On Tuesday our Barnabas group (Bible study & accountability) began a series of meetings with professors from the seminary to try to gain some insight and wisdom from older, more mature Christian men. Our first meeting was with Dr. Joe Dongell, Professor of Biblical Studies.
Dr. Dongell began by giving us his testimony. He grew up in the poorer industrial part of Philadelphia where his dad pastored a Wesleyan church. He became convicted one day after he heard his dad preach and decided to accept Christ as savior. He told his parents this and they prayed with him and then called friends from the church who had been praying that he would come to Christ. Dr. Dongell said that this was an important moment for him, when he realized that many in the church had been praying for his salvation. Dr. Dongell described his parents as people who knew God, who loved him, who loved others and who were humble. He was required to spend a certain amount of time each morning reading the Bible. He said that he never rebelled against his upbringing and this was because of the love for God and others he saw in his parents.
One question which came up had to do with evangelism. Dr. Dongell used the metaphor of wiring a house to describe his view. He said that rationalistic arguments and the reasonableness of the Christian faith serve as wiring for the house but that the wiring must be hooked to the "power grid" which is the Holy Spirit. This comes by bathing the relationship in prayer and inviting the Spirit of God to be present where evangelism is occuring.

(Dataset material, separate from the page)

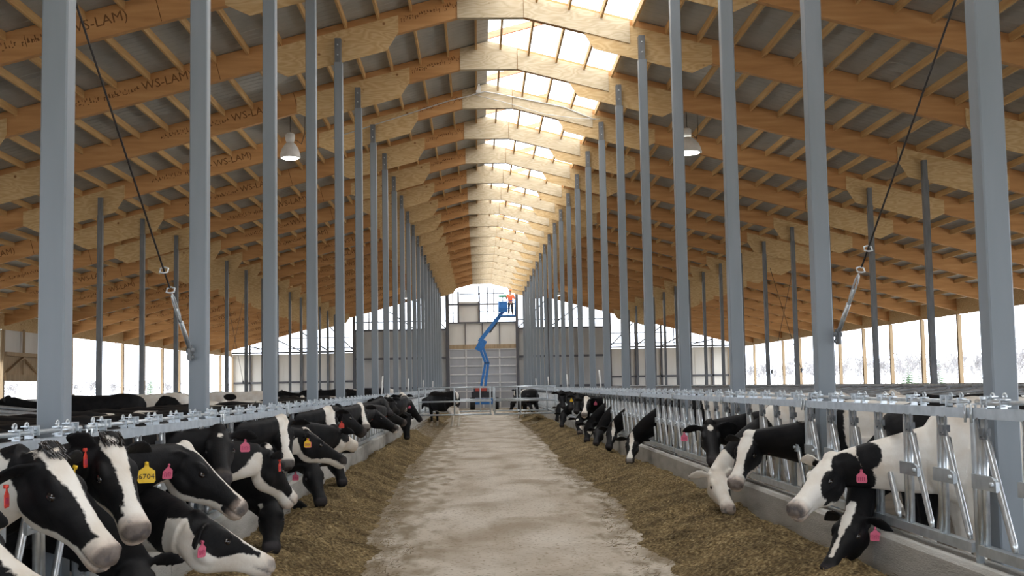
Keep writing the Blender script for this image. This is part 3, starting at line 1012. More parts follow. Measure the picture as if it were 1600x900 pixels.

On the question of the discipline of scripture reading, Dr. Dongell said that he likes to read and re-read books as wholes. He said the the margins in his Bible are filled with cross-references he has made. He said that he tries to go with a "last word, first word" principle in his life where the word of God is the last thing in his mind at night and the first thing in the moring.
On prayer Dr. Dongell said that his life has embraced two pathways, one of "instant prayer" and the other he called "mega prayer." The instant prayer is a high frequency of prayers throughout his day. His van doesn't have a radio so he prays while driving. He said he also sometimes prays a kind of "laughing prayer." The "mega prayer" is the prayer of confession, praise, petitions and spiritual petitions which he regularly makes for himself and others. He said that instead of trying to put this prayer into new words each time he prays it, he wrote out a fifteen page prayer with many scriptural references, he read it into and MP3 and put it on a CD. He will lay in his prayer nook, play the CD and agree with what he is praying. He said that he is surprised at times by what he hears on the CD. Dr. Dongell said that when he prays he always prays out-loud, never silently.
We were deeply blessed by Dr. Dongell's visit and we all sensed that Christ's presence is powerful and contagious in his life.